People often comment on how rare Reading Apprenticeship’s research base is in the landscape of education reform. Even more rare, however, is education reform that gets sustained over time.

In early May, I participated in a learning tour at Fordson High School in Dearborn, MI, home to the largest Arabic speaking population outside the Middle East. Fordson serves 2,782 students of whom 42% are classified as English learners. Fordson’s faculty, staff, and students have accomplished something that few schools achieve – namely sustaining Reading Apprenticeship for nearly a decade.

Mature Reading Apprenticeship Classrooms

During the tour, I observed how the Reading Apprenticeship framework is woven into the fabric of classroom life.
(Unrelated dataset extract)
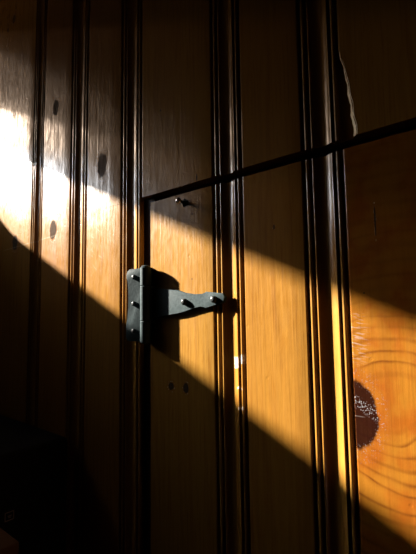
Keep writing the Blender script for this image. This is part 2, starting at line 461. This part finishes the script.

In Julie Jamieson’s 10th grade English class, students wrestled with inference and metaphor using Billie Holiday’s Strange Fruit, historical photographs of lynchings, and To Kill a Mockingbird. Throughout the class, students worked collaboratively to interpret these texts. Ms. Jamieson asked metacognitive and cognitive questions: “Why do you think that?” “What does her voice add?”

In Sanaa Ayoub’s 11th Grade psychology class, students individually and collaboratively read about new experimental evidence related to the effects of marijuana on adolescent brains. The article’s intended audience was researchers. Together students answered their guiding inquiry question, “Should marijuana be federally legalized?” Ms. Ayoub modeled her own practice as a reader of psychology, noting terms she didn’t understand, sharing how she chunked and analyzed words, pointing out features of research articles. By the end of the class, students had both identified the strongest evidence and added to their reading strategies list.

Steady Work: Deepening and Sustaining Reading Apprenticeship

So how does Fordson sustain Reading Apprenticeship as a core practice?

In 1988, researchers Richard Elmore and Milbrey McLaughlin posited that sustaining reform requires policymakers, administrators, and teachers to engage in steady work focused on daily life in classrooms. In their report, Steady Work: Policy, Practice, and the Reform of American Education, they wrote:

The steady work of educational reform, in other words, must be grounded in an understanding of how teachers learn to teach, how school organization affects practice, and how these factors affect children’s performance.

Fordson High School exemplifies steady work.

  • Fordson invests in Amy Keith-Wardlow, a full-time Literacy Coordinator, who both coaches and supervises Fordson teachers. She is constantly in classrooms and asking questions that provoke teachers to consider how they can move from Reading Apprenticeship as isolated strategies to Reading Apprenticeship as an essential part of classroom life.
  • Fordson seizes opportunities to participate in ongoing Reading Apprenticeship professional development.
  • Both the school’s and the district’s administrators have committed to Reading Apprenticeship. They demonstrate how it connects and advances myriad initiatives to improve student learning.

How might your school or district engage in steady work to sustain reform?